Task goal - Repeat the records exactly. Every line must match.

Recorded data -
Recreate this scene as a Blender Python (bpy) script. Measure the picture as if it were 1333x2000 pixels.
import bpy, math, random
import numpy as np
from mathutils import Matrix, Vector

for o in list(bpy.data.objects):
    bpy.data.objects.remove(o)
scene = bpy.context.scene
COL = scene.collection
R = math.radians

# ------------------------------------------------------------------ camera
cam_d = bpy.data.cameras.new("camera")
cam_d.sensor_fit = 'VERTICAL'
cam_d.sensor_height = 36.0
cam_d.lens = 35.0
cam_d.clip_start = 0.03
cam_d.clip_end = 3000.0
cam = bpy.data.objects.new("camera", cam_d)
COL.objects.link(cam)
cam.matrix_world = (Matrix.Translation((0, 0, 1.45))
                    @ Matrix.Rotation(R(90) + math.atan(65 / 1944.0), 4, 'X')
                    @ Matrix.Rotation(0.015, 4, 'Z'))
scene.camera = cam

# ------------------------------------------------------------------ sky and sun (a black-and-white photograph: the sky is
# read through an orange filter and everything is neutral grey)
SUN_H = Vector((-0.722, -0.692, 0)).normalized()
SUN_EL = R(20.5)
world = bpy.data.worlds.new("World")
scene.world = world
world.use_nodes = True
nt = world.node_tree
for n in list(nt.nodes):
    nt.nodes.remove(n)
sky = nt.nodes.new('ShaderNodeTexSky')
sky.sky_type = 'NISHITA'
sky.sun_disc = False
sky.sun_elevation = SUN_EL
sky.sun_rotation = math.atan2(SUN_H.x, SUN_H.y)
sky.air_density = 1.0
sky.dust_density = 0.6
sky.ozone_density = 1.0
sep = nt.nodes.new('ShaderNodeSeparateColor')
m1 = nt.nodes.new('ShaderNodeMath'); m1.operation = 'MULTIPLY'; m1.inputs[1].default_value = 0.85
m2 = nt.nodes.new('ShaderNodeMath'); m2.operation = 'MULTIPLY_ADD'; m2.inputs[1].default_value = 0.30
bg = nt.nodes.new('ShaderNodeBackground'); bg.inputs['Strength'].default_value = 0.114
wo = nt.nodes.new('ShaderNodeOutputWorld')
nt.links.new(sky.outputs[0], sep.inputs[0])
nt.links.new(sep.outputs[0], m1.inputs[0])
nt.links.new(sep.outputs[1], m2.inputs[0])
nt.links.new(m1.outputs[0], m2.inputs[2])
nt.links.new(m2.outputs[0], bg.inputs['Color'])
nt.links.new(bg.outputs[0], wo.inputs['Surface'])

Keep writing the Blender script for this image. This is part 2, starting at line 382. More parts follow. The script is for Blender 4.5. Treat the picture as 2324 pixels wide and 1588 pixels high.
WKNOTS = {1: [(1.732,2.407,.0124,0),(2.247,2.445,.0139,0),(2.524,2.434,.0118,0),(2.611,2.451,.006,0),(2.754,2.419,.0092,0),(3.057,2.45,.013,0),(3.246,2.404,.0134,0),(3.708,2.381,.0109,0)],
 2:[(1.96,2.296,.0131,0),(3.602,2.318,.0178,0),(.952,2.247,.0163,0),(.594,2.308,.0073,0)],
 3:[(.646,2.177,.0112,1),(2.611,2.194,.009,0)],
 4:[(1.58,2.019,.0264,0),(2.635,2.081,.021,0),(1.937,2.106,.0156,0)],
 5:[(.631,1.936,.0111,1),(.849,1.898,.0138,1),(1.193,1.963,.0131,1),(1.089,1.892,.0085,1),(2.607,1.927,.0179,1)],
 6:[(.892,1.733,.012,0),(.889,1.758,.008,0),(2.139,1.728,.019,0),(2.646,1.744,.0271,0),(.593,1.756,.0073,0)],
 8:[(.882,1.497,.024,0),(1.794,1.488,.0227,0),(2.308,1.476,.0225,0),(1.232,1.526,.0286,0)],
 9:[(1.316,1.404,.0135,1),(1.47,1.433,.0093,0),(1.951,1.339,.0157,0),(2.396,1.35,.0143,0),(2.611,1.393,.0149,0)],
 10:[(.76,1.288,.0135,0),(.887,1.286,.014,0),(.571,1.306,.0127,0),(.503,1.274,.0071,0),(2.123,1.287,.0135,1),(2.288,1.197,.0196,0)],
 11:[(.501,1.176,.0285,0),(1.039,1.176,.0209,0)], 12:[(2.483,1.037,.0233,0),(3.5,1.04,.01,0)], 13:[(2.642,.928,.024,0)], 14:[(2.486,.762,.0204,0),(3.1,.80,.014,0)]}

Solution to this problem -
Recreate this scene as a Blender Python (bpy) script. Measure the picture as if it were 1333x2000 pixels.
import bpy, math, random
import numpy as np
from mathutils import Matrix, Vector

for o in list(bpy.data.objects):
    bpy.data.objects.remove(o)
scene = bpy.context.scene
COL = scene.collection
R = math.radians

# ------------------------------------------------------------------ camera
cam_d = bpy.data.cameras.new("camera")
cam_d.sensor_fit = 'VERTICAL'
cam_d.sensor_height = 36.0
cam_d.lens = 35.0
cam_d.clip_start = 0.03
cam_d.clip_end = 3000.0
cam = bpy.data.objects.new("camera", cam_d)
COL.objects.link(cam)
cam.matrix_world = (Matrix.Translation((0, 0, 1.45))
                    @ Matrix.Rotation(R(90) + math.atan(65 / 1944.0), 4, 'X')
                    @ Matrix.Rotation(0.015, 4, 'Z'))
scene.camera = cam

# ------------------------------------------------------------------ sky and sun (a black-and-white photograph: the sky is
# read through an orange filter and everything is neutral grey)
SUN_H = Vector((-0.722, -0.692, 0)).normalized()
SUN_EL = R(20.5)
world = bpy.data.worlds.new("World")
scene.world = world
world.use_nodes = True
nt = world.node_tree
for n in list(nt.nodes):
    nt.nodes.remove(n)
sky = nt.nodes.new('ShaderNodeTexSky')
sky.sky_type = 'NISHITA'
sky.sun_disc = False
sky.sun_elevation = SUN_EL
sky.sun_rotation = math.atan2(SUN_H.x, SUN_H.y)
sky.air_density = 1.0
sky.dust_density = 0.6
sky.ozone_density = 1.0
sep = nt.nodes.new('ShaderNodeSeparateColor')
m1 = nt.nodes.new('ShaderNodeMath'); m1.operation = 'MULTIPLY'; m1.inputs[1].default_value = 0.85
m2 = nt.nodes.new('ShaderNodeMath'); m2.operation = 'MULTIPLY_ADD'; m2.inputs[1].default_value = 0.30
bg = nt.nodes.new('ShaderNodeBackground'); bg.inputs['Strength'].default_value = 0.114
wo = nt.nodes.new('ShaderNodeOutputWorld')
nt.links.new(sky.outputs[0], sep.inputs[0])
nt.links.new(sep.outputs[0], m1.inputs[0])
nt.links.new(sep.outputs[1], m2.inputs[0])
nt.links.new(m1.outputs[0], m2.inputs[2])
nt.links.new(m2.outputs[0], bg.inputs['Color'])
nt.links.new(bg.outputs[0], wo.inputs['Surface'])

Keep writing the Blender script for this image. This is part 2, starting at line 382. More parts follow. The script is for Blender 4.5. Treat the picture as 2324 pixels wide and 1588 pixels high.
WKNOTS = {1: [(1.732,2.407,.0124,0),(2.247,2.445,.0139,0),(2.524,2.434,.0118,0),(2.611,2.451,.006,0),(2.754,2.419,.0092,0),(3.057,2.45,.013,0),(3.246,2.404,.0134,0),(3.708,2.381,.0109,0)],
 2:[(1.96,2.296,.0131,0),(3.602,2.318,.0178,0),(.952,2.247,.0163,0),(.594,2.308,.0073,0)],
 3:[(.646,2.177,.0112,1),(2.611,2.194,.009,0)],
 4:[(1.58,2.019,.0264,0),(2.635,2.081,.021,0),(1.937,2.106,.0156,0)],
 5:[(.631,1.936,.0111,1),(.849,1.898,.0138,1),(1.193,1.963,.0131,1),(1.089,1.892,.0085,1),(2.607,1.927,.0179,1)],
 6:[(.892,1.733,.012,0),(.889,1.758,.008,0),(2.139,1.728,.019,0),(2.646,1.744,.0271,0),(.593,1.756,.0073,0)],
 8:[(.882,1.497,.024,0),(1.794,1.488,.0227,0),(2.308,1.476,.0225,0),(1.232,1.526,.0286,0)],
 9:[(1.316,1.404,.0135,1),(1.47,1.433,.0093,0),(1.951,1.339,.0157,0),(2.396,1.35,.0143,0),(2.611,1.393,.0149,0)],
 10:[(.76,1.288,.0135,0),(.887,1.286,.014,0),(.571,1.306,.0127,0),(.503,1.274,.0071,0),(2.123,1.287,.0135,1),(2.288,1.197,.0196,0)],
 11:[(.501,1.176,.0285,0),(1.039,1.176,.0209,0)], 12:[(2.483,1.037,.0233,0),(3.5,1.04,.01,0)], 13:[(2.642,.928,.024,0)], 14:[(2.486,.762,.0204,0),(3.1,.80,.014,0)]}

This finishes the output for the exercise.